Gen. Paxton’s defense team argued once that Republican senators risked their political careers by voting to convict him. Yet a majority of Republicans in the House did vote in favor of his impeachment in May. As Katy Christian Magazine continuously points out, the majority of our House Republicans are notorious RINOs, betraying their own party, values and constituents for power, money and political gain.
Paxton, who has been suspended from office for the last several months, and his lawyers have argued that he should remain in office; voters, they pointed out, are already aware of the “questions surrounding his ethics,” yet have re-elected him twice, including last year, in 2022.

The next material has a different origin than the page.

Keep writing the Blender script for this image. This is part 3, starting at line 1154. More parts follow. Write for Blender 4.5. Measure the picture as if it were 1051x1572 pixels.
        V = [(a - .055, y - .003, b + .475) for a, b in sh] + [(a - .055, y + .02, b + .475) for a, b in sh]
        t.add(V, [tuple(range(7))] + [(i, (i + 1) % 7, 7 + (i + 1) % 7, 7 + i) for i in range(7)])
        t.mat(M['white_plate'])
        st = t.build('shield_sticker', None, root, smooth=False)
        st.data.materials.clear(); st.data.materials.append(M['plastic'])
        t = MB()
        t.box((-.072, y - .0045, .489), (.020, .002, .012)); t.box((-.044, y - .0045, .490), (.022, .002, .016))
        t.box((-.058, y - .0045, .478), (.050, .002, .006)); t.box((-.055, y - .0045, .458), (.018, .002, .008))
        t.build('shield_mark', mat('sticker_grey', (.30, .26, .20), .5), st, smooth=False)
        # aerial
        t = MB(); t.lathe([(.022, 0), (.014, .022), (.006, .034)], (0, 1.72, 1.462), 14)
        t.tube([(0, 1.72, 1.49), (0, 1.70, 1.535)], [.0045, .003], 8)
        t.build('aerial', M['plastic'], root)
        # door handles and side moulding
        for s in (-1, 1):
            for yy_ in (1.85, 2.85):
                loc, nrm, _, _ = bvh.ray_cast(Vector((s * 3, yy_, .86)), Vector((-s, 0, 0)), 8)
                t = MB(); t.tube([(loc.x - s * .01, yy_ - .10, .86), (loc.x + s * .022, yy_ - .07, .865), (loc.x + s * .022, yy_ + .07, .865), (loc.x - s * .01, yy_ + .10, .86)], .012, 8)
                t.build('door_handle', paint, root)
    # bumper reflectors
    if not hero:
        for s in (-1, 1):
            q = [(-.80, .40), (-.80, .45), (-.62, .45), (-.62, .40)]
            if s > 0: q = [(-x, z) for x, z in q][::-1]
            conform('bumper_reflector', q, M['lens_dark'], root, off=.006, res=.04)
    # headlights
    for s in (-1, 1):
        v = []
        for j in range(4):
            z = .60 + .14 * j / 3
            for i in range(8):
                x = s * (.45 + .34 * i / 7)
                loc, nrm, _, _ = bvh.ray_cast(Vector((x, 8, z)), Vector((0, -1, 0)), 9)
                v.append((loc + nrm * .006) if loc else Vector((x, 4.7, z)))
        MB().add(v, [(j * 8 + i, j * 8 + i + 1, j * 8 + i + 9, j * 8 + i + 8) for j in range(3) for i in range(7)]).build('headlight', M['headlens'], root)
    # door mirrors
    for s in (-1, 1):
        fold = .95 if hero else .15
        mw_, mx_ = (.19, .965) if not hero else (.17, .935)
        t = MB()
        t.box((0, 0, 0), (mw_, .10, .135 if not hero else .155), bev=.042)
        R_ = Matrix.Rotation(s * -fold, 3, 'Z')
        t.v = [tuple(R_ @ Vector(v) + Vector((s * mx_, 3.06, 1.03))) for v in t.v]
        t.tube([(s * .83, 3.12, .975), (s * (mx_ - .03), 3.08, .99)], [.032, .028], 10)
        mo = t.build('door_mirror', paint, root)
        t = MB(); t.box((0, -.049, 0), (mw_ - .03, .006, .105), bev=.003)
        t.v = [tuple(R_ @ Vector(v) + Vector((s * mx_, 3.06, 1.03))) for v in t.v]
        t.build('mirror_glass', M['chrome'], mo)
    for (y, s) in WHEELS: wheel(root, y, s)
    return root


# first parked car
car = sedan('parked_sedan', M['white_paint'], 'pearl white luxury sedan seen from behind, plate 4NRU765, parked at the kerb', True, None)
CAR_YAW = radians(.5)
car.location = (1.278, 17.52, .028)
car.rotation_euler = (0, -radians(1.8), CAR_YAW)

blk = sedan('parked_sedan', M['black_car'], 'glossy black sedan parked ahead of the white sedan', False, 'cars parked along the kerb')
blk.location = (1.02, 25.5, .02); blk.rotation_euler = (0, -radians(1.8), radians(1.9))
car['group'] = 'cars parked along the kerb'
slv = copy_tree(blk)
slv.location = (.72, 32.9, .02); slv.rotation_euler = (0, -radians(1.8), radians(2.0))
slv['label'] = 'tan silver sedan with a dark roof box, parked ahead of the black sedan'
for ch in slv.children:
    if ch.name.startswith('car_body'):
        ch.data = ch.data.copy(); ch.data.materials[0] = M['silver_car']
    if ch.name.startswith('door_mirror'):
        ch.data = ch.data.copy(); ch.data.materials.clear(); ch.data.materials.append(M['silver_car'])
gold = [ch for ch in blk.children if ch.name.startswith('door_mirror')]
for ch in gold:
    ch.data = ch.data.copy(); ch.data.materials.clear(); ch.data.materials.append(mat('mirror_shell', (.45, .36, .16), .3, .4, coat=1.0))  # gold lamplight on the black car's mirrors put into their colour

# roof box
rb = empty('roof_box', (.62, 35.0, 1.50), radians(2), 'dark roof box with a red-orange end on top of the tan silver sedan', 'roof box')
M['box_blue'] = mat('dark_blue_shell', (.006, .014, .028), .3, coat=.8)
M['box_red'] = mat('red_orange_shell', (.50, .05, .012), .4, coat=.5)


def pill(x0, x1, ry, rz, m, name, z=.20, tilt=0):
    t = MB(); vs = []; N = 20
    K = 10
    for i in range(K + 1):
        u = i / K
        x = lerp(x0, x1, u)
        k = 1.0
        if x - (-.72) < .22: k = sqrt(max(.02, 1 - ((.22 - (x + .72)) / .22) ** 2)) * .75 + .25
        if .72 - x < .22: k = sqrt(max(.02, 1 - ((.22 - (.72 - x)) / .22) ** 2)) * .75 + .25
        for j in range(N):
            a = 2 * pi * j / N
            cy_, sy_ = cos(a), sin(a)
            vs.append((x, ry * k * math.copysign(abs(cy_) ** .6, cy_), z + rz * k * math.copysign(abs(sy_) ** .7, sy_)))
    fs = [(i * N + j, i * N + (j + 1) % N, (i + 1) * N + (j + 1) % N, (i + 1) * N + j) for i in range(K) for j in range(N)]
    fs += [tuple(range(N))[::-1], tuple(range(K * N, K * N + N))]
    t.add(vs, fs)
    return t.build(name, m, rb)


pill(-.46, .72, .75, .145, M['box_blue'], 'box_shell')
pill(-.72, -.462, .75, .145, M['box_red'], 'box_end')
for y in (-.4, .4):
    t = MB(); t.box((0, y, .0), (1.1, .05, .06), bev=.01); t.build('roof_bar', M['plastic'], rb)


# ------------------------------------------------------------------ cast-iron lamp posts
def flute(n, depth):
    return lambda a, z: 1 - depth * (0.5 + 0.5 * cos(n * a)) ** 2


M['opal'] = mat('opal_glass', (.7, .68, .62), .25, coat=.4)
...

However, the U.S. is no longer a representative democracy. The interests and judgments of our population haven’t been relevant, or remotely interesting, to our government in a very long time. Too many politicians and legal figureheads serve as Gods, commanding their personal interests and their wicked ideals to steer the nation and overwrite the voices of the public.
The media detrimentally compounds this issue; it convinces people that they have been heard; their votes are counted; they are simply the minority, and nobody agrees with them. How can you be angered by a national trend, when you are in the minority? But the right is not the minority; it is effectively silenced, discommunicated and placed in a dark room. We are now blinded to the great numbers standing merely inches away.
The true power of the media, and governing bodies, isn’t swaying opinions; it’s telling people what to think about; telling people what other people think. When someone feels this unbearably outcasted, they no longer need the world to silence them; they willingly perpetuate their own silence.
This dark phenomenon is illuminated by The Texas Tribune’s polling. If the world is truly against Gen. Paxton, why do Republican voters still support him? Why was he reelected last year?
We, as multitudes of God-fearing, voting citizens with a stake in this great state, are strong; we are tremendously stronger than we think. And we must break our own silences by paying attention to and speaking about this trial.